Task directions:
Repeat the material below exactly, with no pictures.

Provided data:
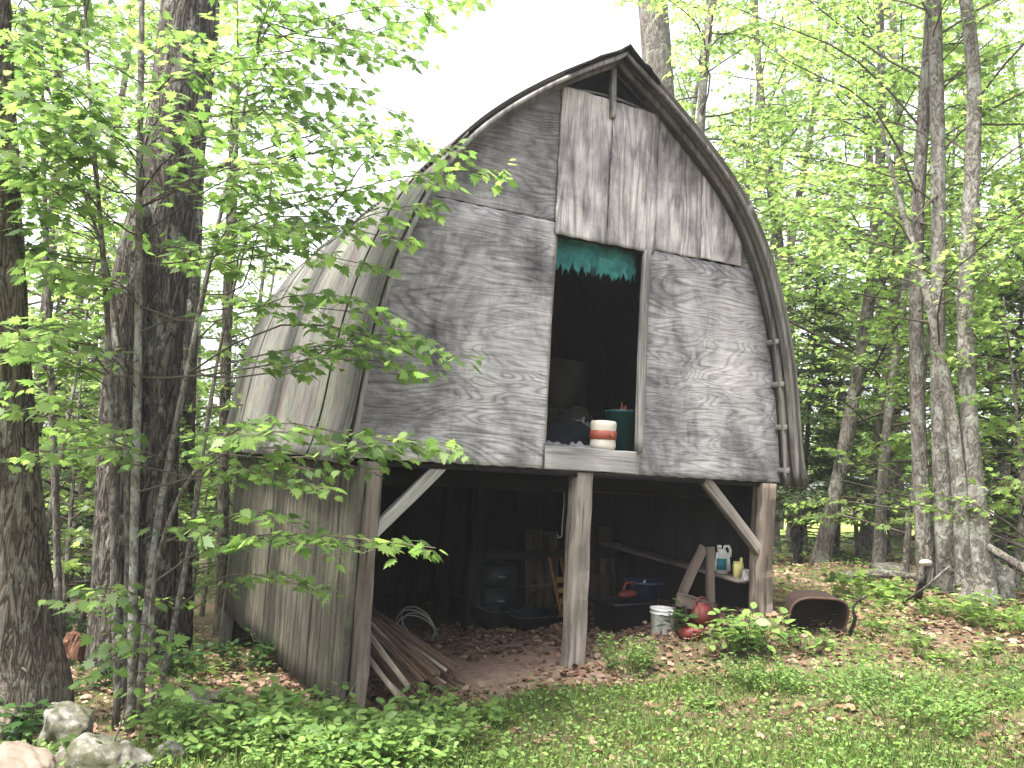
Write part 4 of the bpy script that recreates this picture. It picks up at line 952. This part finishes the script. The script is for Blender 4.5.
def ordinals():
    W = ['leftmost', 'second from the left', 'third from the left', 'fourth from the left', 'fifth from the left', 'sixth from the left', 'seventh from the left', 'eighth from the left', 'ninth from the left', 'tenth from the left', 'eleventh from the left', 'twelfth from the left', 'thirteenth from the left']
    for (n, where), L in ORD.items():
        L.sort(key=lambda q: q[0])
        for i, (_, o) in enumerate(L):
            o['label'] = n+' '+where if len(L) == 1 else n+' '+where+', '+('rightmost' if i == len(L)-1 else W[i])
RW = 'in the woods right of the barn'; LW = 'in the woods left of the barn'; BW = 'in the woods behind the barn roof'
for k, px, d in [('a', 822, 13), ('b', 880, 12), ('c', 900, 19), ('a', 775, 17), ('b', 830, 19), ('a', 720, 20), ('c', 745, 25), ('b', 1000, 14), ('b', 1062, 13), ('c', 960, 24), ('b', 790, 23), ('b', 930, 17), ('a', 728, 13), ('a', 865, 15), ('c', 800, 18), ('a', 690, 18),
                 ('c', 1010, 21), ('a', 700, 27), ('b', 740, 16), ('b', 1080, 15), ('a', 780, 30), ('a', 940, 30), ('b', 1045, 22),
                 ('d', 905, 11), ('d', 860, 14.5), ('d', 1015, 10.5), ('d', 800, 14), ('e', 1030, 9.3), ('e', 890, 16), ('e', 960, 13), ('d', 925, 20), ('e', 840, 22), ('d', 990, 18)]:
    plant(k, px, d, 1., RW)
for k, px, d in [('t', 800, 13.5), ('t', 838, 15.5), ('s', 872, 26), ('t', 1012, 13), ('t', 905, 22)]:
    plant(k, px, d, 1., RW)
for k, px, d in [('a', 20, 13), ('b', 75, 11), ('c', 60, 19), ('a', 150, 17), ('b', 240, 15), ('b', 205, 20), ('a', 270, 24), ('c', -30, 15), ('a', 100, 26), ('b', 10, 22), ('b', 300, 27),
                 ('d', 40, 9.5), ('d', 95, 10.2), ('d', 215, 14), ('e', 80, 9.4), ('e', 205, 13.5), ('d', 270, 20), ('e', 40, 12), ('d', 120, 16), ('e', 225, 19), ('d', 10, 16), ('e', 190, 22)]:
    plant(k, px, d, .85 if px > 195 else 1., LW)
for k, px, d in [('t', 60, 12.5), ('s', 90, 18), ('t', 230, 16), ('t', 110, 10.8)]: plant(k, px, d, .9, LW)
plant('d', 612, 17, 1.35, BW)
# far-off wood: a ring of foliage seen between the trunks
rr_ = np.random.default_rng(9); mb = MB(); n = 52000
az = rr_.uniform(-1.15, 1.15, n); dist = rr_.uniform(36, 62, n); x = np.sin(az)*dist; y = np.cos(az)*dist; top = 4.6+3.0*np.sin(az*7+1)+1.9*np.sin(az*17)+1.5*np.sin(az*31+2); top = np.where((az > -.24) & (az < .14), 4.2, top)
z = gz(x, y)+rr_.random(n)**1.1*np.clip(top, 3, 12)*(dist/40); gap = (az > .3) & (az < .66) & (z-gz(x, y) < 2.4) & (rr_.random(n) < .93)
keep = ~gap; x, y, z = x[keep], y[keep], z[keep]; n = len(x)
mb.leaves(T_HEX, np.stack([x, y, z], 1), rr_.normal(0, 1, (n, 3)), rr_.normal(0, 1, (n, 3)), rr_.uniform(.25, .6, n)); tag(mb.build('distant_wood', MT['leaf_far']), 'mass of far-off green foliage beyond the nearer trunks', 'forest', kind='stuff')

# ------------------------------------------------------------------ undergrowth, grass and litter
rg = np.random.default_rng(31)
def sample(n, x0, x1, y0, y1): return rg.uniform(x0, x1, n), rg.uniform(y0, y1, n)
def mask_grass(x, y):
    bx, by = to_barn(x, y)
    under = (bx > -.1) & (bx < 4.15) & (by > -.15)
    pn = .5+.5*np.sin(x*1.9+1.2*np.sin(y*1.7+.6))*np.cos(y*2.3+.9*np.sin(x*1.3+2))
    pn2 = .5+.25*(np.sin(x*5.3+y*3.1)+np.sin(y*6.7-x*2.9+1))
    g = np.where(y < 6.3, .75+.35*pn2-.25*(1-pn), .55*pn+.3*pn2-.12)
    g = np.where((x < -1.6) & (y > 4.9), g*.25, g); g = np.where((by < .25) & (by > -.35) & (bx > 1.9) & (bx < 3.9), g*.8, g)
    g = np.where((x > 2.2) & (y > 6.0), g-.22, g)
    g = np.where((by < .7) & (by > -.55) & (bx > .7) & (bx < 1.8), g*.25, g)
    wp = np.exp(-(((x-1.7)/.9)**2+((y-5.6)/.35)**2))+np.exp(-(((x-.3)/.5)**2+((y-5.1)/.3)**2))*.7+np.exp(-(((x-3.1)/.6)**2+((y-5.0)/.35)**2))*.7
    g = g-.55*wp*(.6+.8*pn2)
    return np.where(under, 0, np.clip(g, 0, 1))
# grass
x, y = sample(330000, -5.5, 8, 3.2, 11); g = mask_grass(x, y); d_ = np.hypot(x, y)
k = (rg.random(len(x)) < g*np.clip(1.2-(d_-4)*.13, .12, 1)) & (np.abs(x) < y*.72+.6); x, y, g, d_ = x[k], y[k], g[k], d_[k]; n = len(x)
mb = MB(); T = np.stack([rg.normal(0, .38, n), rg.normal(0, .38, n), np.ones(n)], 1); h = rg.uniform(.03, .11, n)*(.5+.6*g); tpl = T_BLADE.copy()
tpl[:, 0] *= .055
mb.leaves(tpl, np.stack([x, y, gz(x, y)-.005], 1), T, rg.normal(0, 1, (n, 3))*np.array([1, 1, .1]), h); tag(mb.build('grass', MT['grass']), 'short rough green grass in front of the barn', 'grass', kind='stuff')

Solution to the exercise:
Write part 4 of the bpy script that recreates this picture. It picks up at line 952. This part finishes the script. The script is for Blender 4.5.
def ordinals():
    W = ['leftmost', 'second from the left', 'third from the left', 'fourth from the left', 'fifth from the left', 'sixth from the left', 'seventh from the left', 'eighth from the left', 'ninth from the left', 'tenth from the left', 'eleventh from the left', 'twelfth from the left', 'thirteenth from the left']
    for (n, where), L in ORD.items():
        L.sort(key=lambda q: q[0])
        for i, (_, o) in enumerate(L):
            o['label'] = n+' '+where if len(L) == 1 else n+' '+where+', '+('rightmost' if i == len(L)-1 else W[i])
RW = 'in the woods right of the barn'; LW = 'in the woods left of the barn'; BW = 'in the woods behind the barn roof'
for k, px, d in [('a', 822, 13), ('b', 880, 12), ('c', 900, 19), ('a', 775, 17), ('b', 830, 19), ('a', 720, 20), ('c', 745, 25), ('b', 1000, 14), ('b', 1062, 13), ('c', 960, 24), ('b', 790, 23), ('b', 930, 17), ('a', 728, 13), ('a', 865, 15), ('c', 800, 18), ('a', 690, 18),
                 ('c', 1010, 21), ('a', 700, 27), ('b', 740, 16), ('b', 1080, 15), ('a', 780, 30), ('a', 940, 30), ('b', 1045, 22),
                 ('d', 905, 11), ('d', 860, 14.5), ('d', 1015, 10.5), ('d', 800, 14), ('e', 1030, 9.3), ('e', 890, 16), ('e', 960, 13), ('d', 925, 20), ('e', 840, 22), ('d', 990, 18)]:
    plant(k, px, d, 1., RW)
for k, px, d in [('t', 800, 13.5), ('t', 838, 15.5), ('s', 872, 26), ('t', 1012, 13), ('t', 905, 22)]:
    plant(k, px, d, 1., RW)
for k, px, d in [('a', 20, 13), ('b', 75, 11), ('c', 60, 19), ('a', 150, 17), ('b', 240, 15), ('b', 205, 20), ('a', 270, 24), ('c', -30, 15), ('a', 100, 26), ('b', 10, 22), ('b', 300, 27),
                 ('d', 40, 9.5), ('d', 95, 10.2), ('d', 215, 14), ('e', 80, 9.4), ('e', 205, 13.5), ('d', 270, 20), ('e', 40, 12), ('d', 120, 16), ('e', 225, 19), ('d', 10, 16), ('e', 190, 22)]:
    plant(k, px, d, .85 if px > 195 else 1., LW)
for k, px, d in [('t', 60, 12.5), ('s', 90, 18), ('t', 230, 16), ('t', 110, 10.8)]: plant(k, px, d, .9, LW)
plant('d', 612, 17, 1.35, BW)
# far-off wood: a ring of foliage seen between the trunks
rr_ = np.random.default_rng(9); mb = MB(); n = 52000
az = rr_.uniform(-1.15, 1.15, n); dist = rr_.uniform(36, 62, n); x = np.sin(az)*dist; y = np.cos(az)*dist; top = 4.6+3.0*np.sin(az*7+1)+1.9*np.sin(az*17)+1.5*np.sin(az*31+2); top = np.where((az > -.24) & (az < .14), 4.2, top)
z = gz(x, y)+rr_.random(n)**1.1*np.clip(top, 3, 12)*(dist/40); gap = (az > .3) & (az < .66) & (z-gz(x, y) < 2.4) & (rr_.random(n) < .93)
keep = ~gap; x, y, z = x[keep], y[keep], z[keep]; n = len(x)
mb.leaves(T_HEX, np.stack([x, y, z], 1), rr_.normal(0, 1, (n, 3)), rr_.normal(0, 1, (n, 3)), rr_.uniform(.25, .6, n)); tag(mb.build('distant_wood', MT['leaf_far']), 'mass of far-off green foliage beyond the nearer trunks', 'forest', kind='stuff')

# ------------------------------------------------------------------ undergrowth, grass and litter
rg = np.random.default_rng(31)
def sample(n, x0, x1, y0, y1): return rg.uniform(x0, x1, n), rg.uniform(y0, y1, n)
def mask_grass(x, y):
    bx, by = to_barn(x, y)
    under = (bx > -.1) & (bx < 4.15) & (by > -.15)
    pn = .5+.5*np.sin(x*1.9+1.2*np.sin(y*1.7+.6))*np.cos(y*2.3+.9*np.sin(x*1.3+2))
    pn2 = .5+.25*(np.sin(x*5.3+y*3.1)+np.sin(y*6.7-x*2.9+1))
    g = np.where(y < 6.3, .75+.35*pn2-.25*(1-pn), .55*pn+.3*pn2-.12)
    g = np.where((x < -1.6) & (y > 4.9), g*.25, g); g = np.where((by < .25) & (by > -.35) & (bx > 1.9) & (bx < 3.9), g*.8, g)
    g = np.where((x > 2.2) & (y > 6.0), g-.22, g)
    g = np.where((by < .7) & (by > -.55) & (bx > .7) & (bx < 1.8), g*.25, g)
    wp = np.exp(-(((x-1.7)/.9)**2+((y-5.6)/.35)**2))+np.exp(-(((x-.3)/.5)**2+((y-5.1)/.3)**2))*.7+np.exp(-(((x-3.1)/.6)**2+((y-5.0)/.35)**2))*.7
    g = g-.55*wp*(.6+.8*pn2)
    return np.where(under, 0, np.clip(g, 0, 1))
# grass
x, y = sample(330000, -5.5, 8, 3.2, 11); g = mask_grass(x, y); d_ = np.hypot(x, y)
k = (rg.random(len(x)) < g*np.clip(1.2-(d_-4)*.13, .12, 1)) & (np.abs(x) < y*.72+.6); x, y, g, d_ = x[k], y[k], g[k], d_[k]; n = len(x)
mb = MB(); T = np.stack([rg.normal(0, .38, n), rg.normal(0, .38, n), np.ones(n)], 1); h = rg.uniform(.03, .11, n)*(.5+.6*g); tpl = T_BLADE.copy()
tpl[:, 0] *= .055
mb.leaves(tpl, np.stack([x, y, gz(x, y)-.005], 1), T, rg.normal(0, 1, (n, 3))*np.array([1, 1, .1]), h); tag(mb.build('grass', MT['grass']), 'short rough green grass in front of the barn', 'grass', kind='stuff')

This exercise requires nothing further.